Write the records out again, keeping each line exactly as it is.
####
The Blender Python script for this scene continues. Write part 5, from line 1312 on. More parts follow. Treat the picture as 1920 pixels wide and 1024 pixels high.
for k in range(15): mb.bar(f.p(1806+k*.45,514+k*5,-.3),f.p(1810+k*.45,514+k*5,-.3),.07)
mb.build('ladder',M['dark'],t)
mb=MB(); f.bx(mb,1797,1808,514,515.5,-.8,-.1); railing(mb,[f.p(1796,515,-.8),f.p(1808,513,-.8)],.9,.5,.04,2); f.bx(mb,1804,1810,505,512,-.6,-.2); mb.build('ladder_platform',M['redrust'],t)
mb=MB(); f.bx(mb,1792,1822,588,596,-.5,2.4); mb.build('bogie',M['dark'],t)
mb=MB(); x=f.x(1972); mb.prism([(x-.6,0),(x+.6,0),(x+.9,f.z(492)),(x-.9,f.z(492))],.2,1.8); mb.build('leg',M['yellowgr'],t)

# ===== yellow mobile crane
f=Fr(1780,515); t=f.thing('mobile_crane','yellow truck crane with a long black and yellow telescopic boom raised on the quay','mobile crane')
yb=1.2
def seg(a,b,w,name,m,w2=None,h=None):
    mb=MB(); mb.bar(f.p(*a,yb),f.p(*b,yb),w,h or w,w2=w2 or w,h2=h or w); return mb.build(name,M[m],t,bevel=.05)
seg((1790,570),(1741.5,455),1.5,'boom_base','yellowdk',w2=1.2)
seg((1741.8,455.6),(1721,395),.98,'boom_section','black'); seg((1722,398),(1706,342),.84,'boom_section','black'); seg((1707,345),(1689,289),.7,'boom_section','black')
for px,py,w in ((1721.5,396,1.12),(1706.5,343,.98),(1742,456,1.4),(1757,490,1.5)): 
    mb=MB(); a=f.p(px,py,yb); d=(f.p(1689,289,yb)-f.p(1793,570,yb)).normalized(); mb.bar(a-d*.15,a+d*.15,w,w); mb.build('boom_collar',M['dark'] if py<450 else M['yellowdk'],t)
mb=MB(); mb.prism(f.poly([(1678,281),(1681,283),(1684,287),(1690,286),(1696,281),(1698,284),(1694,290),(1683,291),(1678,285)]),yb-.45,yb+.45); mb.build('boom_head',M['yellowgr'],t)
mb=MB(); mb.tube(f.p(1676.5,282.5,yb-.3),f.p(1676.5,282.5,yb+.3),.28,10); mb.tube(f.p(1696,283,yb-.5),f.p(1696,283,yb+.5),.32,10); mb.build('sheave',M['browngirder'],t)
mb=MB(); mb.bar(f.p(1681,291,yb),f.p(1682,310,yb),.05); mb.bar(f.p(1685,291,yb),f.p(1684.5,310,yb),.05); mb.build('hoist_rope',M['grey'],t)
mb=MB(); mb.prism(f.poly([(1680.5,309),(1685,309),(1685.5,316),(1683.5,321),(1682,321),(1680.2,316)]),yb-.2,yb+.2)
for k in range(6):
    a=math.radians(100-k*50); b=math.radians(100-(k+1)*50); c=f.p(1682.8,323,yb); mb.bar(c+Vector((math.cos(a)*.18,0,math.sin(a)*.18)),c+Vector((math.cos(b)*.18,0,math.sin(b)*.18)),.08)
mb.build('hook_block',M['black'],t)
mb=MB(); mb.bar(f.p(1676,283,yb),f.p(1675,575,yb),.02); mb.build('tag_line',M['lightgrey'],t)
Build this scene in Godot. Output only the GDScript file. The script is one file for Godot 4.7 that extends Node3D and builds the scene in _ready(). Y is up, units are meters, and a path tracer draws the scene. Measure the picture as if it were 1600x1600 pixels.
####
● ANSWER TO THE TASK
The Blender Python script for this scene continues. Write part 5, from line 1312 on. More parts follow. Treat the picture as 1920 pixels wide and 1024 pixels high.
for k in range(15): mb.bar(f.p(1806+k*.45,514+k*5,-.3),f.p(1810+k*.45,514+k*5,-.3),.07)
mb.build('ladder',M['dark'],t)
mb=MB(); f.bx(mb,1797,1808,514,515.5,-.8,-.1); railing(mb,[f.p(1796,515,-.8),f.p(1808,513,-.8)],.9,.5,.04,2); f.bx(mb,1804,1810,505,512,-.6,-.2); mb.build('ladder_platform',M['redrust'],t)
mb=MB(); f.bx(mb,1792,1822,588,596,-.5,2.4); mb.build('bogie',M['dark'],t)
mb=MB(); x=f.x(1972); mb.prism([(x-.6,0),(x+.6,0),(x+.9,f.z(492)),(x-.9,f.z(492))],.2,1.8); mb.build('leg',M['yellowgr'],t)

# ===== yellow mobile crane
f=Fr(1780,515); t=f.thing('mobile_crane','yellow truck crane with a long black and yellow telescopic boom raised on the quay','mobile crane')
yb=1.2
def seg(a,b,w,name,m,w2=None,h=None):
    mb=MB(); mb.bar(f.p(*a,yb),f.p(*b,yb),w,h or w,w2=w2 or w,h2=h or w); return mb.build(name,M[m],t,bevel=.05)
seg((1790,570),(1741.5,455),1.5,'boom_base','yellowdk',w2=1.2)
seg((1741.8,455.6),(1721,395),.98,'boom_section','black'); seg((1722,398),(1706,342),.84,'boom_section','black'); seg((1707,345),(1689,289),.7,'boom_section','black')
for px,py,w in ((1721.5,396,1.12),(1706.5,343,.98),(1742,456,1.4),(1757,490,1.5)): 
    mb=MB(); a=f.p(px,py,yb); d=(f.p(1689,289,yb)-f.p(1793,570,yb)).normalized(); mb.bar(a-d*.15,a+d*.15,w,w); mb.build('boom_collar',M['dark'] if py<450 else M['yellowdk'],t)
mb=MB(); mb.prism(f.poly([(1678,281),(1681,283),(1684,287),(1690,286),(1696,281),(1698,284),(1694,290),(1683,291),(1678,285)]),yb-.45,yb+.45); mb.build('boom_head',M['yellowgr'],t)
mb=MB(); mb.tube(f.p(1676.5,282.5,yb-.3),f.p(1676.5,282.5,yb+.3),.28,10); mb.tube(f.p(1696,283,yb-.5),f.p(1696,283,yb+.5),.32,10); mb.build('sheave',M['browngirder'],t)
mb=MB(); mb.bar(f.p(1681,291,yb),f.p(1682,310,yb),.05); mb.bar(f.p(1685,291,yb),f.p(1684.5,310,yb),.05); mb.build('hoist_rope',M['grey'],t)
mb=MB(); mb.prism(f.poly([(1680.5,309),(1685,309),(1685.5,316),(1683.5,321),(1682,321),(1680.2,316)]),yb-.2,yb+.2)
for k in range(6):
    a=math.radians(100-k*50); b=math.radians(100-(k+1)*50); c=f.p(1682.8,323,yb); mb.bar(c+Vector((math.cos(a)*.18,0,math.sin(a)*.18)),c+Vector((math.cos(b)*.18,0,math.sin(b)*.18)),.08)
mb.build('hook_block',M['black'],t)
mb=MB(); mb.bar(f.p(1676,283,yb),f.p(1675,575,yb),.02); mb.build('tag_line',M['lightgrey'],t)
Build this scene in Godot. Output only the GDScript file. The script is one file for Godot 4.7 that extends Node3D and builds the scene in _ready(). Y is up, units are meters, and a path tracer draws the scene. Measure the picture as if it were 1600x1600 pixels.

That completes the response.